TASK DETAILS: Identify, in the records below, every line where the string "pixels" appears, and copy each such line.
-------- DATASET --------
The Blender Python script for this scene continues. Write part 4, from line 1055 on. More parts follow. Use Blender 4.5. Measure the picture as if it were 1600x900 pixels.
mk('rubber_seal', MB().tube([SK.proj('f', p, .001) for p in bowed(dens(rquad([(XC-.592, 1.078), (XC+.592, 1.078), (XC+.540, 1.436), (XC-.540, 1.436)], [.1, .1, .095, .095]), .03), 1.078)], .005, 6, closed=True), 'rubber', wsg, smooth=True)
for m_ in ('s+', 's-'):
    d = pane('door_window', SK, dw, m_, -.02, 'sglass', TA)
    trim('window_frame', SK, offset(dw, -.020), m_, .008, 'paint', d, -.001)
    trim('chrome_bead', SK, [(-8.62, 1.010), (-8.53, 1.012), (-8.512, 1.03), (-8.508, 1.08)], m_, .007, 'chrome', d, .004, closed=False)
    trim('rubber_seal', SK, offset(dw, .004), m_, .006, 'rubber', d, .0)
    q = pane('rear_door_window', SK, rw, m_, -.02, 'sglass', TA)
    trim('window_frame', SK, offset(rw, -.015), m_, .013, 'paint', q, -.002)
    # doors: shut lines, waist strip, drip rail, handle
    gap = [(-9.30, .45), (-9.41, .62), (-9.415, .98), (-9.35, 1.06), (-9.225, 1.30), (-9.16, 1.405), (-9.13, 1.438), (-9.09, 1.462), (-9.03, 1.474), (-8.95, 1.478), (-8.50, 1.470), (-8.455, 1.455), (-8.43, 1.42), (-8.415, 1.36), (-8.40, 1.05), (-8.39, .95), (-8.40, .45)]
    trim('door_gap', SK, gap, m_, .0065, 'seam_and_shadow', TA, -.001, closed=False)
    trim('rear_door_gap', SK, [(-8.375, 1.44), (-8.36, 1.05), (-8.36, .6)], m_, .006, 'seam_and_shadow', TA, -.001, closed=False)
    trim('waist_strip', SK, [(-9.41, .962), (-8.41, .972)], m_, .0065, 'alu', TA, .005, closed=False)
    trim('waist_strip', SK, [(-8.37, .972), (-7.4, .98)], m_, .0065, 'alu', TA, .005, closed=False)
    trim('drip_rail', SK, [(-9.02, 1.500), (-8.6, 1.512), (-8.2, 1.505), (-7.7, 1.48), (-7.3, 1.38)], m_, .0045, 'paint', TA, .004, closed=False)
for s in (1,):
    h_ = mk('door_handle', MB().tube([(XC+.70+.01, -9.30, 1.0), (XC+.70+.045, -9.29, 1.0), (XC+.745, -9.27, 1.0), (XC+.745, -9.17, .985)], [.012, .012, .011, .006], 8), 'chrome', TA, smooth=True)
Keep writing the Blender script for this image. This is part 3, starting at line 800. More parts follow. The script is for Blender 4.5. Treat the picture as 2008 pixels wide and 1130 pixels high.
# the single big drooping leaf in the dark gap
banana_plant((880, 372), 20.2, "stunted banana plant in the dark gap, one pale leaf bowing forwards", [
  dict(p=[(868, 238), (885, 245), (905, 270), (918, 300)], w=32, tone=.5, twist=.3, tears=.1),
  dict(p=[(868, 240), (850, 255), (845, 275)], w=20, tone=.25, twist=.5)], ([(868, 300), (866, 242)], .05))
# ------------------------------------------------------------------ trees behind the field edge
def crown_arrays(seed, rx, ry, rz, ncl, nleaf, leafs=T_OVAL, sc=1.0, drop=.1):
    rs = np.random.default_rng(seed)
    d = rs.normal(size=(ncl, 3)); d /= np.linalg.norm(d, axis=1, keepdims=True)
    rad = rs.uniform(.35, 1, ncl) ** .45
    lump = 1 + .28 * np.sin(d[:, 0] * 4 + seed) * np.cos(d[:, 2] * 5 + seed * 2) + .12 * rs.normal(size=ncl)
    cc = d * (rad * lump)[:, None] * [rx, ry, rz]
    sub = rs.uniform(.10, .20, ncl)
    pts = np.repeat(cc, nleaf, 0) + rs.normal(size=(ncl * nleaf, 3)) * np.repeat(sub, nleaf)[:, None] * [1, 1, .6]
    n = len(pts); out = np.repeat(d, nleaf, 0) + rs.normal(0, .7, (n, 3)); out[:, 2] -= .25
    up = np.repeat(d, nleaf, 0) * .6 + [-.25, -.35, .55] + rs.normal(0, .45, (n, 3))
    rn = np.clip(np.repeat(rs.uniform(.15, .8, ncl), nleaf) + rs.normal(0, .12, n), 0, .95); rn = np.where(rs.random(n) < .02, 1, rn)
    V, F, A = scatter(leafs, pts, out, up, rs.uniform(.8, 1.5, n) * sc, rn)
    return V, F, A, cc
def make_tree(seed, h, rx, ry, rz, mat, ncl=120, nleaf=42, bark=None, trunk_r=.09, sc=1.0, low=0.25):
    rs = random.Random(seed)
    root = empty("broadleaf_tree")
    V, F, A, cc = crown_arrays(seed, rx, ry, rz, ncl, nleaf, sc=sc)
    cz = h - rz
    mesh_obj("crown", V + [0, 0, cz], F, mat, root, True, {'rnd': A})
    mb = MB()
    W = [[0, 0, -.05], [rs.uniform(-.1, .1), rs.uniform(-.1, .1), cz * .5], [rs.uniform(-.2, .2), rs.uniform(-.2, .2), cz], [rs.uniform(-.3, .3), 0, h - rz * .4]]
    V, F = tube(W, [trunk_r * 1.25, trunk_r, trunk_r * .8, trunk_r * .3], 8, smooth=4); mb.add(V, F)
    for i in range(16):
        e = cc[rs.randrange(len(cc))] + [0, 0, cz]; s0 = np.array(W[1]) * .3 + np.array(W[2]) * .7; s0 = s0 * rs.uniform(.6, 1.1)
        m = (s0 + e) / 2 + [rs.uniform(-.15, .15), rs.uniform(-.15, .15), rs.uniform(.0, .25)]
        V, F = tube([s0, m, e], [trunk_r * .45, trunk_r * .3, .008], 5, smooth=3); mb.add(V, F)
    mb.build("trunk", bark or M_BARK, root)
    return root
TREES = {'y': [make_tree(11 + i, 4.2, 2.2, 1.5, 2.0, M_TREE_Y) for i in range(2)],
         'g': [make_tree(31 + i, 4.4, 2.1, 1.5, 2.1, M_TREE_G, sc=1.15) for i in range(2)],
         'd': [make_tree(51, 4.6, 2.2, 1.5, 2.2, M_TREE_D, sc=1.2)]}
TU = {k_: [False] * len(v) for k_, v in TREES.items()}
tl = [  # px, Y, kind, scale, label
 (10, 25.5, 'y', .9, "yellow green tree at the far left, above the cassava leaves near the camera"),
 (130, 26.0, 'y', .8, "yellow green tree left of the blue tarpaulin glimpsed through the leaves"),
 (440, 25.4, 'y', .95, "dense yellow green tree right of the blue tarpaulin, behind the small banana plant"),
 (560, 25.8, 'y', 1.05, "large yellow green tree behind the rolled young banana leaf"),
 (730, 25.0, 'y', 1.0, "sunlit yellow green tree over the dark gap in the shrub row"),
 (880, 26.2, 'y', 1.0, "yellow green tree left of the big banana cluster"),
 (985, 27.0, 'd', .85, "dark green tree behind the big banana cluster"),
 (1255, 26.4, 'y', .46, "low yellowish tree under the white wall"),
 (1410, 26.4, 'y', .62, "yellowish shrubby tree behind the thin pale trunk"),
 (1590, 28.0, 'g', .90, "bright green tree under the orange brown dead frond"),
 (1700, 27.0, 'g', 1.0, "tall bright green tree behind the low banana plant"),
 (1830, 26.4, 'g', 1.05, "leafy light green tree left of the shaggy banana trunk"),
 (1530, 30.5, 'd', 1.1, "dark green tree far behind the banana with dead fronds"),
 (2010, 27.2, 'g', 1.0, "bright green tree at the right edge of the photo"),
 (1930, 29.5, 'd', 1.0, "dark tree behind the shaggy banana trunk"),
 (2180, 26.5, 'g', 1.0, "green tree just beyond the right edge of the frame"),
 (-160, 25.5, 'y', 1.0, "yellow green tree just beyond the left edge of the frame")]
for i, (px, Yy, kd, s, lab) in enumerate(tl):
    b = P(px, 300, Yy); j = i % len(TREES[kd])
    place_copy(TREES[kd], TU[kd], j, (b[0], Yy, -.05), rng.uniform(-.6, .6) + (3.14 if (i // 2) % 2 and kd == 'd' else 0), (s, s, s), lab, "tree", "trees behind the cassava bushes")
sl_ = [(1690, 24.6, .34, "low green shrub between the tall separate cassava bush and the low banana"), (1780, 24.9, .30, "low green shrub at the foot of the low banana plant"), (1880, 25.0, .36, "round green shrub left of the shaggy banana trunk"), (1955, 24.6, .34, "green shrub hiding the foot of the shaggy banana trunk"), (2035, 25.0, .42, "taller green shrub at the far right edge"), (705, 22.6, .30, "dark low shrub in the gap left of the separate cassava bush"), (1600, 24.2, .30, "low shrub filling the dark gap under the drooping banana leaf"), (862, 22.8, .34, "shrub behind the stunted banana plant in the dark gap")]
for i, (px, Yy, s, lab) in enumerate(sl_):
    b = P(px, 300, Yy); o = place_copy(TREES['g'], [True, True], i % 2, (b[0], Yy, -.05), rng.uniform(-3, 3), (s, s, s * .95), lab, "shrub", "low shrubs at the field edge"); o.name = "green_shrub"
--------
RESPONSE TO THIS TASK:
The Blender Python script for this scene continues. Write part 4, from line 1055 on. More parts follow. Use Blender 4.5. Measure the picture as if it were 1600x900 pixels.
Keep writing the Blender script for this image. This is part 3, starting at line 800. More parts follow. The script is for Blender 4.5. Treat the picture as 2008 pixels wide and 1130 pixels high.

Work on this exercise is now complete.